The simple truth is that without massive public subsidy the railways could not be maintained. No national railway system in the First World operates without taxpayers’ subsidy. Parts of systems may be profitable but not the entire system. It is not that our railways would simply shrink if left entirely to private enterprise, most of the system would not run at all. Commuter traffic is running at near capacity in the South East of England and fares are already so high generally that the massive price hike needed to meet the full cost of rail travel would result in a vicious circle of decreased traffic and decreased revenue. 

The cost of maintaining Britain’s railways is simply beyond the private sector. Profit can be made on some intercity routes but that is about it. Even with the massive subsidies given to private companies since privatisation – ironically substantially larger than the pre-privatisation subsidies in real terms – private companies have signally failed to invest adequately. Indeed, the companies have radically reduced staffing levels – which may well have contributed to some crashes – and have constantly failed to meet their timetables.
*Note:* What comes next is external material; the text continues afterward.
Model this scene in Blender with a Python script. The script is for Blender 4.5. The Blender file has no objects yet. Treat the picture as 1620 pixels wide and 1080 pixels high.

The farce of the company with responsibility for railway maintenance immediately after privatisation in Britain, Railtrack, is a cautionary tale in itself. It created a completely different culture from that under the nationalised railways. Instead of employing most of the labour directly, they engaged subcontractors

to do most of the work. The army of skilled workers built up by the original private companies and inherited by the nationalized British Rail was dispersed in reckless fashion and, inevitably, control over standards of maintenance became much diluted as it always does with subcontracting.

To put the cherry on the Railtrack story, the financial resources of the company, even with public subsidies, proved hopelessly inadequate. In 2002 the plug was pulled and it went into administration to eventually re-emerge restructured as a not-for-profit company Network Rail. But before the administration was done and dusted, the  taxpayer had to cough up a great deal of money to compensate shareholders because the government was faced with legal action by the shareholders alleging maladministration, an action which looked as though it might not only succeed but in the process wash some very dirty government linen in public over exactly why and how Railtrack went into  administration.

The taking back into public ownership has also extended to the rail operators franchises. In 2006  a major franchise holder, GNER relinquished the east coast London- Edinburgh franchise in 2006 “after admitting that its promise to pay the Department for Transport (DfT) £1.3bn over 10 years was too much.” http://www.guardian.co.uk/business/2009/jul/01/national-express-london-to-edinburgh  . National Express took the franchise over in 2007 with a  bid £1.4bn for a seven-and-a-half year contract”. They gave noticce of relinquishing the franchise in 2009 also on the grouinds that it could not be made to pay.

In 1993, the Conservative MP Robert Adley aptly described the the privatisation as “a poll tax on wheels”.  It has brought nothing but increased costs and confusion to passengers who are now faced with a bewildering array of fares and companies instead of the sanity of a single nationalised railway where the only difference in tickets was between on peak and off peak, first or second class and you could go on any train  within those very broad constraints.